Melville ne fait pas dans le réalisme ; pour lui, le cinéma n’est pas la vie, contrairement à ce que certains de ses contemporains ont pu penser. S’il a été obligé de tourner Le Silence de la mer en décors naturels – ce qui lui vaudra l’admiration des metteurs en scène de la Nouvelle Vague – c’est seulement par manque de moyens ! « Il n’y a aucune poésie à montrer ce que l’on voit tous les jours ! », déclare-t-il. Le décor du commissariat du Doulos est entièrement américain, ainsi que les escaliers en arrière-fond dans le premier plan du Samouraï, et pourtant les histoires se déroulent à Paris ! « Je ne fais pas de cinéma américain, je fais du cinéma en France, je ne dis pas non plus que je fais du cinéma français ! ». Les gangsters au sens de l’honneur presque fanatique qu’il montre sont le fruit de son imagination et de son écriture. Il décrit les gangsters de la vraie vie ainsi : « J’en ai connu pas mal […] Je trouve que ce sont des pauvres types, des minables… Mais il se trouve que les histoires de gangsters représentent un véhicule facile à exploiter […] pour ce qu’on appelle le film noir. C’est un fourre-tout. Et c’est assez facile de se servir de ce véhicule pour raconter des histoires sur des thèmes qui vous tiennent à cœur, sur la liberté individuelle, sur l’amitié, sur la trahison… ». Les thèmes fétiches de Melville qui se retrouvent dans toute sa filmographie, même quand les films n’appartiennent pas au genre du policier, sont l’échec, la solitude et la mort : l’échec et la mort sont par exemple omniprésents dans L’armée des ombres ainsi dans Léon Morin, prêtre.

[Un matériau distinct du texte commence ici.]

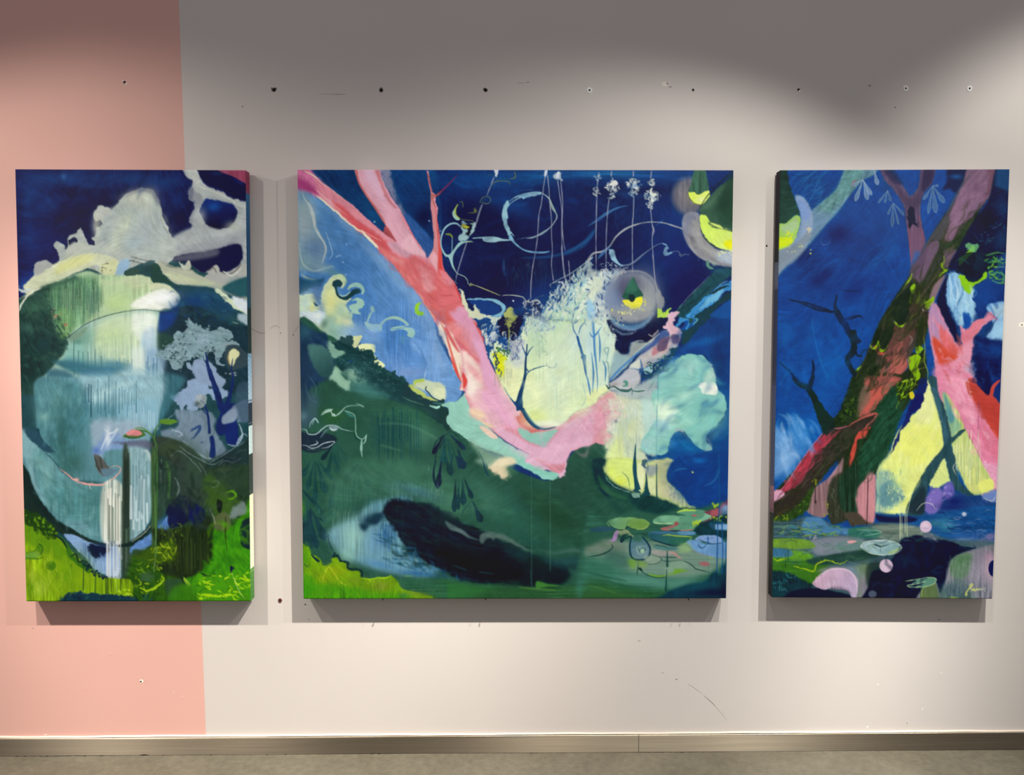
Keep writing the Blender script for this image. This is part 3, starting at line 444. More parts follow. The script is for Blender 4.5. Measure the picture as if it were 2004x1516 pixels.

Par le choix de l’épure de la mise en scène et des décors, ainsi que par le comportement totalement irréaliste des personnages de Melville, son cinéma frôle parfois l’abstraction. L’exemple le plus frappant reste l’ultime film du cinéaste : Un flic.

Quand on le questionnait sur son nom, Melville répondait : « J’aime les abstractions, il n’y a rien de plus abstrait qu’un nom… ».